[Requirement] Identify each line below that contains the word "scene", and copy it out.

[Data excerpt]
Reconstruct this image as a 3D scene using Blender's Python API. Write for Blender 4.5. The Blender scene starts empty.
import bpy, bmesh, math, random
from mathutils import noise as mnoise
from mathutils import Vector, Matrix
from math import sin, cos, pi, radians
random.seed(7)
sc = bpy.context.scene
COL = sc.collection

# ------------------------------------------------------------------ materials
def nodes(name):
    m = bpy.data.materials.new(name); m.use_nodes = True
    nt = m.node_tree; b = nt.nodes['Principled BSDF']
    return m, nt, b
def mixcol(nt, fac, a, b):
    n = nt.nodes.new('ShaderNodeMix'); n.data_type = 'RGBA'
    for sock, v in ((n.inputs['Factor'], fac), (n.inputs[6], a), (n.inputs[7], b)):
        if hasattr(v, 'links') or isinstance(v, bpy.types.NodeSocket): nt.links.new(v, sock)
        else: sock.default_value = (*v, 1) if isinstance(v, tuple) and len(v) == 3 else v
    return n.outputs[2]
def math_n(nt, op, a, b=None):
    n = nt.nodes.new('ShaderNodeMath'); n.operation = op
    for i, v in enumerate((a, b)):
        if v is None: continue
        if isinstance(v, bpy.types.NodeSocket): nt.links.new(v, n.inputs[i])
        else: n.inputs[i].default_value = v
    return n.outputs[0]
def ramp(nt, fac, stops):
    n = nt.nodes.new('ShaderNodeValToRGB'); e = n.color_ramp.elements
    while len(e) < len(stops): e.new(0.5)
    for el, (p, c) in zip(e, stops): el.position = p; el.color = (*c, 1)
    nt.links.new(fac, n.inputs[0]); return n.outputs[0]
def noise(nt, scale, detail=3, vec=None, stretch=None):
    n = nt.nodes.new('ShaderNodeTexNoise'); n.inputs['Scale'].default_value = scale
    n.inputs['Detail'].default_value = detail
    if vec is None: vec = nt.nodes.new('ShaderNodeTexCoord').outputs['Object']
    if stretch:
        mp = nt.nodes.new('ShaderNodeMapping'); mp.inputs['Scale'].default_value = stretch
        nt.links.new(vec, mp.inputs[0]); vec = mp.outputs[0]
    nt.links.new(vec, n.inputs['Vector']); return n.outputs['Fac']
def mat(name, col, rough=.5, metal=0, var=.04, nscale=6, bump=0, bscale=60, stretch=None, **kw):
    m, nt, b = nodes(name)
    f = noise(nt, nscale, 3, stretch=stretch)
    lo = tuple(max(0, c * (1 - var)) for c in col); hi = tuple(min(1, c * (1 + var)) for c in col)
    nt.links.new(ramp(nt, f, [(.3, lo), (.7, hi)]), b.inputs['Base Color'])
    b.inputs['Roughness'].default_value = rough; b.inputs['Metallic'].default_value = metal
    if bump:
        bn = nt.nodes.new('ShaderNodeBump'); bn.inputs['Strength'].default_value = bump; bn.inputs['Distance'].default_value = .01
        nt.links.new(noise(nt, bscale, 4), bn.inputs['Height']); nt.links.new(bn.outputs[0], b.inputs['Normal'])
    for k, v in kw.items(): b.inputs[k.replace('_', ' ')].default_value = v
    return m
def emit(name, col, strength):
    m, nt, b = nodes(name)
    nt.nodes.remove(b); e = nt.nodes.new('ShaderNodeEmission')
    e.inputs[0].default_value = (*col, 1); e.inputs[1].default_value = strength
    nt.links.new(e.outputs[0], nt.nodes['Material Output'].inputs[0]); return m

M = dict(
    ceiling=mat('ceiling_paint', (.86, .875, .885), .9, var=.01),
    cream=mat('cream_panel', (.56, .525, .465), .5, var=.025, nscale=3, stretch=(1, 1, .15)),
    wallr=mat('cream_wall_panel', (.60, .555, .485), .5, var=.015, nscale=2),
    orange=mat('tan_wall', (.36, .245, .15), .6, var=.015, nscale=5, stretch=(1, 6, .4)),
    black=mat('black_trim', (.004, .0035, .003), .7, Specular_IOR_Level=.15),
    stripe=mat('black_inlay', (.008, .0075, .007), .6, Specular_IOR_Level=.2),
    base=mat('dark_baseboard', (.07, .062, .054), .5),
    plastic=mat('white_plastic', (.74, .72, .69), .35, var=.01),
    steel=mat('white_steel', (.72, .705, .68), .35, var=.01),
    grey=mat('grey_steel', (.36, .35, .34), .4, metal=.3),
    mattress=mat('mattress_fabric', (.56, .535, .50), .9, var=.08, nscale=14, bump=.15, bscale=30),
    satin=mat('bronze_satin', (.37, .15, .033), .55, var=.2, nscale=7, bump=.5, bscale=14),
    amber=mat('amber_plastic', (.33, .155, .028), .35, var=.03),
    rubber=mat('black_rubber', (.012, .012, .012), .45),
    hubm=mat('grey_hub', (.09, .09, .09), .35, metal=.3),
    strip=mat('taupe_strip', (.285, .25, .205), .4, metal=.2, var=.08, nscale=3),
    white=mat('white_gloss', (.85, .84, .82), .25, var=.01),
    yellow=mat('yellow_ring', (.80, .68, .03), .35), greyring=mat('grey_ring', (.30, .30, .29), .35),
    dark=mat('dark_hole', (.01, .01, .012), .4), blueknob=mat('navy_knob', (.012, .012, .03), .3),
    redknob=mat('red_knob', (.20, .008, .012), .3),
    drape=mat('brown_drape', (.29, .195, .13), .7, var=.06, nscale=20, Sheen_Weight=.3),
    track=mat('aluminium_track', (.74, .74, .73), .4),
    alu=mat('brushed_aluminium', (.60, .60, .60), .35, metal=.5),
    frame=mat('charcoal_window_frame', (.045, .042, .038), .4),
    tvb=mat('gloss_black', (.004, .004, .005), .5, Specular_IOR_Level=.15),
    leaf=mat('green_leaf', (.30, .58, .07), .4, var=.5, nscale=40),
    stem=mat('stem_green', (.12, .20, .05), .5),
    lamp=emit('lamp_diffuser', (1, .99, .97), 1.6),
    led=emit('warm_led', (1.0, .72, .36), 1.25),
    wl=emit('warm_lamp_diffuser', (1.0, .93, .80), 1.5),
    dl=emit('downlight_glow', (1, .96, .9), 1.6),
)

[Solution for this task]
Reconstruct this image as a 3D scene using Blender's Python API. Write for Blender 4.5. The Blender scene starts empty.
sc = bpy.context.scene